Il pavimento della stanza è ricoperto da stuoie di paglia di riso, solitamente bordate di tessuto, meglio conosciute con il nome di tatami (il modulo più comune è quello di Kyoto di 1,91 x 95,5). La misura classica della stanza del tè è i 4 tatami e mezzo. Il termine che definisce questo tipo di stanza in Giappone è yojohan. La scelta di queste dimensioni è fatta risalire a Vimalakirti, un buddista laico indiano che viveva in una stanza di circa 9 mq e si dice tradizionalmente che anche in questo piccolo spazio riuscì ad ospitare il santo Manju insieme a 84.000 discepoli del Buddha, segno che per una persona illuminata non esistono limiti dimensionali.
Le pareti sono spoglie. Solitamente i muri sono realizzati con fango misto a fili di paglia come leganti di circa 15-20 cm che non venivano ricoperti così che potessero risplendere nell’oscurità della stanza.

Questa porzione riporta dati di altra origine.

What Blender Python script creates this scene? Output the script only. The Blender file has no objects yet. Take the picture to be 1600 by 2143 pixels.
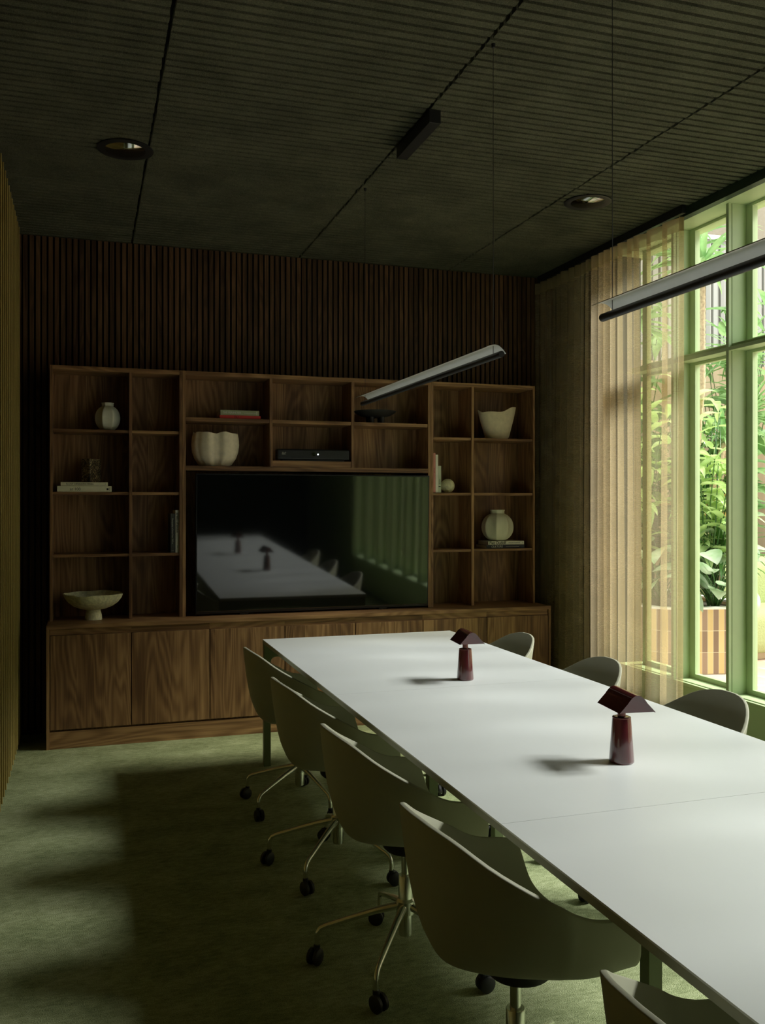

Questa tecnica di trattare le pareti si chiama arakabe e conferisce all’ambiente un aspetto rustico.
Colui che organizza una cerimonia del tè dovrebbe ricercare con molta attenzione di mantenere, per tutti i vari momenti che la caratterizzano, dal percorso degli ospiti attraverso il giardino che porta alla stanza, alla loro permanenza fino alla partenza dopo la conclusione dell’incontro, una condizione di quiete in cui lo spirito dei partecipanti non sia turbato da inutili stimolazioni sensoriali, ma sia facilitato nel mantenere una giusta attenzione verso ciò che li circonda. Anche la gradazione luminosa nella stanza, fortemente smorzata, dovrebbe contribuire a favorire uno stato d’animo meditativo.
Takeno Joo (1502-1555), un grande maestro del tè che precedette Sen Rikyu, rivolse il chashitsu, che aveva le pareti ricoperte da una carta bianca spessa e levigata (torinoko) verso nord, in modo che non risultasse troppo luminoso e che riuscisse a evidenziare la bellezza rustica degli oggetti utilizzati durante la cerimonia. Il maestro Rikyu invece era solito posizionare il chashitsu verso sud o est, in quanto ciò gli permetteva di giocare artisticamente con la mutevolezza della luce.
Rikyu riteneva inoltre che le finestre dovessero essere funzionali al dosaggio della luce e non dovessero essere concepite per veicolare lo sguardo verso l’esterno. Non utilizzò quindi nelle sue stanze una sorta di lucernario (tsukiage), amato da altri maestri, che dava la possibilità stando seduti sul tatami di ammirare la luna. Bisognava infatti per Rikyu evitare di eccitare i sensi, così da favorire una condizione meditativa come quella dello zazen, dove si raccomanda ai praticanti di tenere sempre gli occhi semiaperti, così da non focalizzare lo sguardo su alcunché. Le finestre possono essere a listelli di bambù (renjimado) e/o fatte con una sorta di reticolato (shitajimado) e la luce viene filtrata attraverso un’intelaiatura di bambù ricoperta da carta di riso non trasparente. Sia le imposte sulle finestre che gli shoji, pannelli scorrevoli interni alla stanza, potevano scorrere o essere rimossi completamente. Le imposte erano comunque utilizzate come protezione dagli eventi atmosferici.